My long term goal for this project is to build an iOS app for side-by-side comparison of the crime density between two different neighborhoods (either within the same city, or between two different cities). In due course, I will write out a set of user stories (probably using waffle.io, which is integrated with GitHub issues). However, realistically I am still a month or two away from embarking on that.

In the short term, this project will be a series of exploratory spikes as I make my way through the fundamentals of geographical analytics and figure out how to best achieve the desired features. I have already begun working my way through various articles and books – in a later post I’ll summarize these resources.

Here is a rough sketch of features and related issues that I’ll be exploring:

• obtaining and working with crime incident data: be able to translate between shape files and geojson files. Also understand the hierarchy of crime categories.
• transform between map projections: do computations in a planar distance-preserving projection, but then project into whatever projection is appropriate for map visualization (typically spheroidal lat/long coordinates).
• binning of points on a discrete spatial grid: try to minimize subjectivity in the following (i.e. make determinations algorithmically if possible)
  • choice of grid geometry: square, hexagonal, Voronois, or irregular polygons like census blocks.
  • choice of grid element size (e.g. 100 feet, 300 feet, 1000 feet, etc).
  • be able to project between grids (i.e. the Census Bureau has various indicator data assigned to block polygons, like population, so one needs to be able to translate these values onto other grids).
• applying Gaussian smoothing to estimate incident density: what is the best choice of smoothing radius?
• time binning and smoothing: what are good time interval values for binning and for smoothing (moving average)?
• determine day/night for an incident, given time of day and lat/long.
• be able to apply spatial clustering algorithms, such as computing the nearest neighbor index and Getis Ord G*. As part of this, understand the notion of a random distribution as a null hypothesis.
• also be able to cluster based on crime profile similarity metric
• choice of color scale for visualizing density: probably best choice wi ll be to base on quantiles of density distribution for region(s) of interest

Blog goals

This blog is primarily for my own personal record keeping: it’s a running account as I figure out how to build this tool. At times my notes may have the feel of a tutorial, but anyone happening across this site should keep in mind that I’m learning this material as I go and do not pretend to be an expert in crime mapping or geoanalytics. On the other hand, sometimes it’s useful to see how someone else was able to make sense of a subject they are learning for the first time.

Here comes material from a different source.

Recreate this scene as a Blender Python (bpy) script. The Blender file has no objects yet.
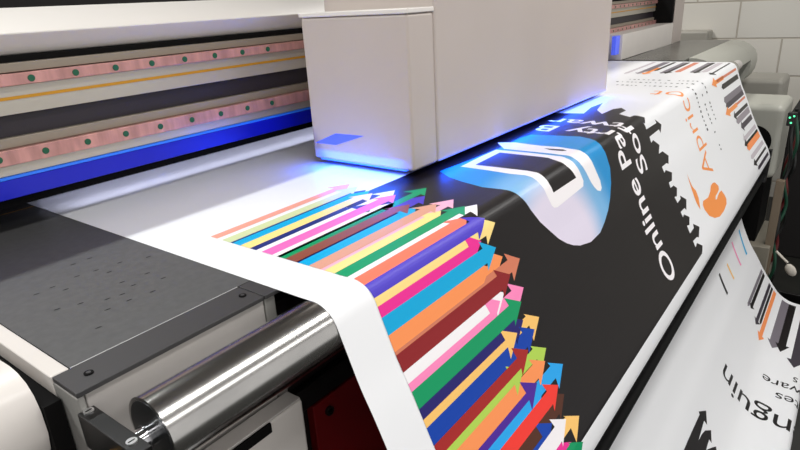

This is also a companion blog accompanying a GitHub repository where I plan to make my code available. Initially I will be tapping into the scientific computing platform Mathematica (recently rebranded as Wolfram Language), which is my go-to tool for these kinds of projects (I worked at Wolfram for nearly six years before pivoting my career into mobile app development). Eventually I’ll be transitioning over to coding everything in python, since there are so many open-source geo-processing tools available. As a side effect, I think it will be useful to have two distinct implementations to help verify and validate as I go along.